The Russians perceived these events as very much against their national interests and the Russian military replied by seizing Crimea in an almost bloodless 2014 takeover. (Crimea is ~90% ethnic Russians and was part of the RSFSR (Russian Soviet Federated Socialist Republic) until the 1950's when the Soviet Union's central government transferred it to what was then the subordinate Ukrainian Soviet Socialist Republic.)

The pro-western Ukrainian government started agitating strongly to join NATO. The US and some (not all) of the Europeans started talking about how Ukrainian NATO membership was inevitable. Russia strongly objected. NATO got its back up and started posturing: Nobody tells us who can and can't join NATO! Russia announced that Ukraine joining a hostile military alliance whose only apparent purpose is to threaten Russia would be an intolerable threat to Russian national interests and would mean war.

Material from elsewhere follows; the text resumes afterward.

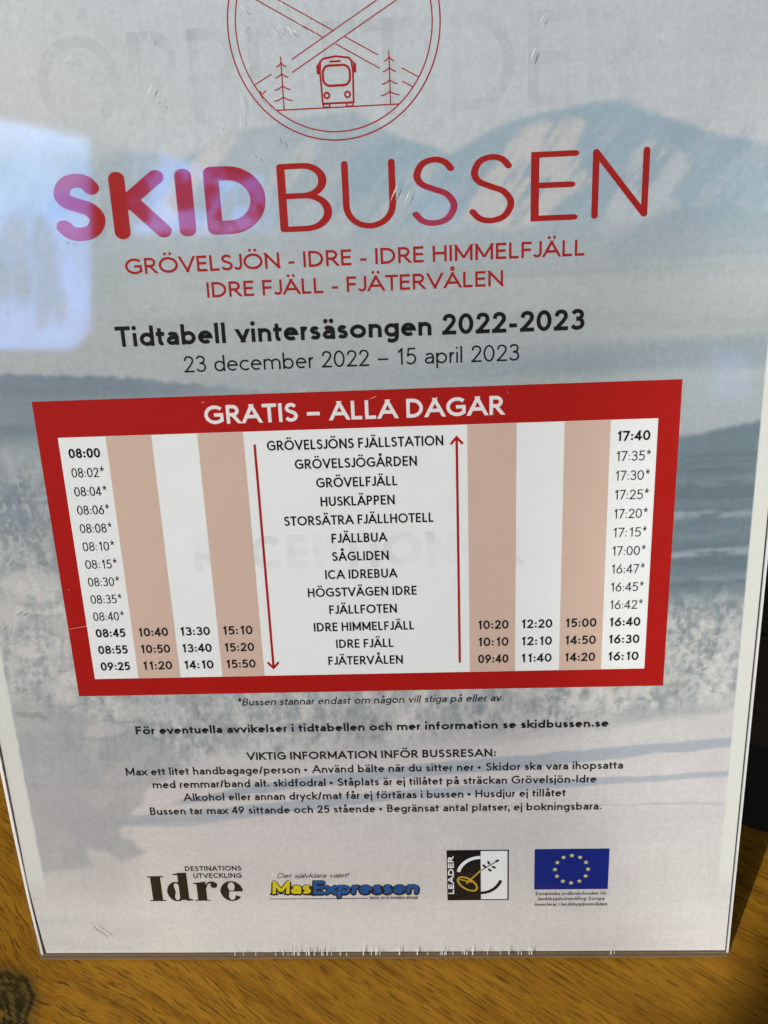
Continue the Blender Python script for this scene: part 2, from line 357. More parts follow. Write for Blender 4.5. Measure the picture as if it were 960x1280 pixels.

Russia warned of war repeatedly. And many in the NATO capitals dismissed the warnings as bluster and bluff. So they kept pushing. And Russia crossed the border in February 2022.

That's how things are seen in Russia. In their eyes, the war was forced on them by foreign enemies who have been pushing against vital Russian national interests for decades.

A big part of the problem here in the US and Europe is that our rulers have somehow made the Ukrainian point of view the only one heard in our media. Anyone who takes any cognizance of the Russian point point of view is accused of repeating "Russian talking-points" (so what?) or even of being a "Russian asset" (tantamount to being a spy I guess). (Why doesn't mouthing Ukrainian 'talking points' make people 'Ukrainian assets'?)

The thing is, a negotiated settlement of the war will only happen if both sides' concerns are addressed. I think that President Trump and his people are trying to do that and that they are to be applauded for their efforts to halt the biggest war in Europe since World War II, a war that is killing and maiming hundreds of thousands of young men.